Speechifying has become something of an ancient, if not lost, screen art. Think of great movie speeches and you think of a frenzied Jimmy Stewart on the Senate floor in 1939's Mr. Smith Goes to Washington, or Paul Muni delivering an impassioned courtroom plea in 1937's The Life of Emile Zola. Most of today's movies are more ironic than earnest, probably for fear of looking cornball. That would preclude moments of overt grandstanding, such as when Kirk Douglas, in 1960's Spartacus, proclaims, "I'd rather be here--a free man among brothers, facing a long march and a hard fight--than be the richest citizen in Rome!"

If there's a premier film orator today, though, it's son of Spartacus Michael Douglas, who gets to show off his public speaking skills to great effect in THE AMERICAN PRESIDENT (1995, Columbia TriStar, PG-13, priced for rental). Though he's more often squared his familiar jaw against all manner of femmes fatales (Glenn Close in Fatal Attraction, Sharon Stone in Basic Instinct, Demi Moore in Disclosure), the actor has also had some prominent monologic moments.

Three words will serve as succinct evidence: "Greed is good." In Oliver Stone's WALL STREET (1987, FoxVideo, R, $19.98), a movie that loses more stock as the years go by, Douglas' address at a shareholders' meeting still holds up as a great alignment of writing and acting. Of course, the movie's audience isn't supposed to agree with the demonic logic by which Douglas' financial Mephistopheles, Gordon Gekko, advances his argument. Director-cowriter Stone means the speech as a summation of everything wrong with Reagan-era corporate piracy. But Douglas puts his character's ideas across with such seductive self-assurance that conservatives could easily ignore the irony of the scene and proclaim, Now, there was a guy with a lot on the ball.

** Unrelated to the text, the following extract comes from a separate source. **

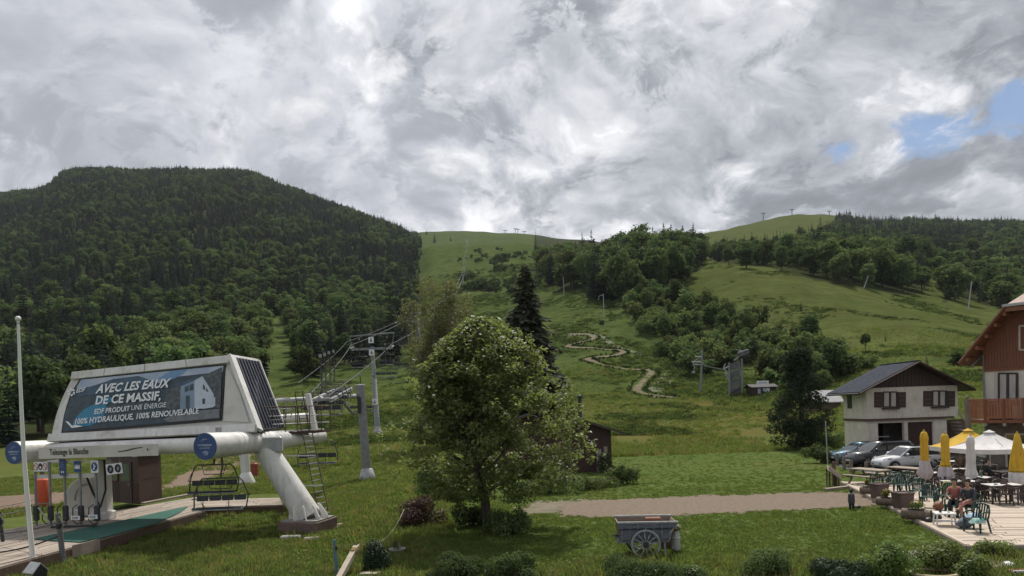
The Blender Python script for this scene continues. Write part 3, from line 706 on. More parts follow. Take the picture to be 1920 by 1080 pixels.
def gather(poly, ylim, density, rng, far_pow=0.0, ulim=(-1.1, 1.0)):
    """random feet inside an outline of the picture; density = trees per 1000 m2"""
    out = []; y0, y1 = ylim
    A = (ulim[1] - ulim[0]) * (y1 ** 2 - y0 ** 2) / 2; n = int(A * density / 1000)
    ys = np.sqrt(y0 ** 2 + rng.random(n) * (y1 ** 2 - y0 ** 2)); us = rng.uniform(ulim[0], ulim[1], n)
    for u, y in zip(us, ys):
        if far_pow and rng.random() > (y0 / y) ** far_pow * 1.0 + .25: continue
        x = u * y; z = gz(x, y); px, py = proj((x, y, z))
        jx = 9 * mnoise.noise(V((x * .03, y * .03, 6.6))) + rng.uniform(-5, 5)
        if -260 < px < 2180 and inpoly(px + jx, py + jx * .5, poly): out.append((x, y, z, px, py))
    return out
def make_woods():
    rng = np.random.default_rng(5); T = []
    def mixf(p, k):
        x, y, z, px, py = p
        n = mnoise.noise(V((x / 38, y / 90, 1.7))) * .75 + mnoise.noise(V((x / 110, y / 150, 4.1))) * .45
        if k == 0:
            f = np.interp(py, [330, 420, 560, 640, 760, 830], [.34, .26, .30, .55, .28, .12]); 
            if px > 250 and py > 560: f = max(f, .60)
            if px < 250 and py > 570: f = .20
        elif k == 1: f = .72
        else: f = np.interp(py, [430, 470, 500, 540], [.22, .42, .85, .92])
        return f + n
    for k, (poly, yl, den, ul) in enumerate([(LEFT_WOOD, (80, 1720), 15.5, (-1.02, -.12)), (MID_WOOD, (190, 620), 11, (-.0, .34)), (RIGHT_WOOD, (215, 1500), 10.5, (.24, .95))]):
        for p in gather(poly, yl, den, rng, .0, ul):
            br = rng.random() < mixf(p, k); kind = 'broadleaf' if br else 'conifer'
            s = rng.uniform(.62, 1.32) * (1.0 if k == 0 else 1.36 if k == 1 else 1.16)
            if k == 0 and p[1] > 500: s *= np.interp(p[1], [500, 1000], [1.0, .86])
            if k == 2 and p[1] > 700: s *= .85
            if k == 2: s *= np.interp(p[3], [1330, 1480, 1600], [.62, .72, 1.0])
            if rng.random() < .06: s *= 1.25
            T.append((kind, k, p, s, rng.integers(5), rng.uniform(0, 6.28)))
    # spruces standing along the skyline of the left hill and of the right wood
    for px in np.arange(-40, 782, 5.5):
        pxx = px + rng.uniform(-3, 3); best = None
        for Y in (1150, 1250, 1350, 1450, 1550, 1650, 1720):
            a, b = ray(pxx, 350); x = a * Y; z = gz(x, Y); q = proj((x, Y, z))
            if best is None or q[1] < best[0]: best = (q[1], x, Y, z)
        if rng.random() < .9: T.append(('conifer' if rng.random() < (.45 if px < 420 else .9) else 'broadleaf', 0, (best[1], best[2], best[3], pxx, best[0]), rng.uniform(.5, 1.2), rng.integers(5), rng.uniform(0, 6.28)))
    for px in np.arange(1590, 1935, 7.0):
        pxx = px + rng.uniform(-4, 4); best = None
        for Y in (1000, 1150, 1300, 1450, 1600):
            a, b = ray(pxx, 415); x = a * Y; z = gz(x, Y); q = proj((x, Y, z))
            if best is None or q[1] < best[0]: best = (q[1], x, Y, z)
        T.append(('conifer', 2, (best[1], best[2], best[3], pxx, best[0]), rng.uniform(.7, 1.5), rng.integers(5), rng.uniform(0, 6.28)))
    zone = ['on the left hillside', 'in the wood above the winding trail', 'in the wood above the right-hand meadow']
    for kind, SRCS, nm in (('conifer', CON, 'conifer_tree'), ('broadleaf', BRD, 'broadleaf_tree')):
        L = [t for t in T if t[0] == kind]; L.sort(key=lambda t: -SRCS[t[4]][1] * t[3] / t[2][1])
        vis = [t for t in L if -30 < t[2][3] < 1950]
        own = vis[:296]; ids = set(map(id, own)); rest = [t for t in L if id(t) not in ids]
        for _, k, p, s, vi, r in own:
            o = link(nm, SRCS[vi][0], None, (p[0], p[1], p[2] - .15), r); o.scale = (s * rng.uniform(.9, 1.12), s * rng.uniform(.9, 1.12), s)
            px, py = p[3], p[4]; sz = 'tall ' if s > 1.1 * (1, 1.36, 1.16)[k] else 'small ' if s < .82 * (1, 1.36, 1.16)[k] else ''
            if k == 0:
                hv = 'at the foot of the left hill' if py > 690 else 'low on the left hill' if py > 610 else 'halfway up the left hill' if py > 500 else 'high on the left hill'
                hh = ' behind the flagpole' if px < 90 else ' behind the station hood' if px < 300 else ' above the station' if px < 500 else ' left of the lift pylon' if px < 640 else ' beside the ski slope'
            elif k == 1:
                hv = 'in the front row of the middle wood' if py > 540 else 'inside the middle wood' if py > 505 else 'at the top of the middle wood'
                hh = ' near its left end' if px < 1090 else ' above the winding trail' if px < 1190 else ' near its right end'
            else:
                hv = 'along the lower edge of the right wood' if py > 500 else 'inside the right wood'
                hh = ' near the round tree' if px < 1500 else ' above the open meadow' if px < 1700 else ' above the chalet'
            word = (sz + 'dark spruce ' if kind == 'conifer' else sz + 'leafy green tree ') + hv + hh
            tag(o, word, 'tree', word + ' group')
        for k in range(3):
            R_ = [t for t in rest if t[1] == k]
            for vi in range(0, 1):
                if not R_: continue
                order = sorted(R_, key=lambda t: t[4])
                scatter('distant_' + kind + '_forest', [t[2][:2] + (t[2][2] - .2,) for t in R_], [t[3] for t in R_], [t[5] for t in R_], [m for m, _ in SRCS],
                        ('far dark spruces ' if kind == 'conifer' else 'far leafy trees ') + zone[k] + ' seen as one mass', 'forest')
    return len(T)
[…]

A similar thing happens in the social-apocalypse epic FALLING DOWN (1993, Warner, R, $19.98), in which Douglas' character, an angry white male on a rampage through Los Angeles, decries fast-food joints (they're too strict about when they stop serving breakfast) and convenience stores (they won't give you change to make a phone call, and then they overcharge for a Coke) in between wrecking those fast-food joints and convenience stores. While Douglas' D-FENS--the character is referred to by the name on his vanity license plate--is not meant to be heroic, writer Ebbe Roe Smith and director Joel Schumacher are so hidebound by Hollywood tradition that they wrap their social commentary around a standard revenge fantasy, thereby making him a hero anyway. And although Douglas delivers his rants with gusto (culminating in the movie's only resonant line: "I'm the bad guy?"), they're ultimately just sound and fury.

By contrast, Douglas seems to waltz through The American President's featherweight scenario. In this determinedly bright romantic comedy, he plays widowed President Andrew Shepherd, who is charming, decent, and brilliant, though a bit of a waffler. When he falls in love with a feisty environmental lobbyist (Annette Bening), he has to face opposition from both his right-wing enemies and his own conscience.

Since they've crafted a nearly ideal man who also happens to be President, how could director Rob Reiner and writer Aaron Sorkin (whose previous film together, A Few Good Men, was full of harangues) ignore the opportunity to give him a climactic speech? At the moment of truth, Shepherd storms into a press conference and speaks up for his principles as both a public servant and a man of flesh and blood. Although the closing line of his address--"My name is Andrew Shepherd, and I am the President!"--isn't as catchy as "Greed is good," the way Douglas is able to sell it suggests he might consider running for office someday.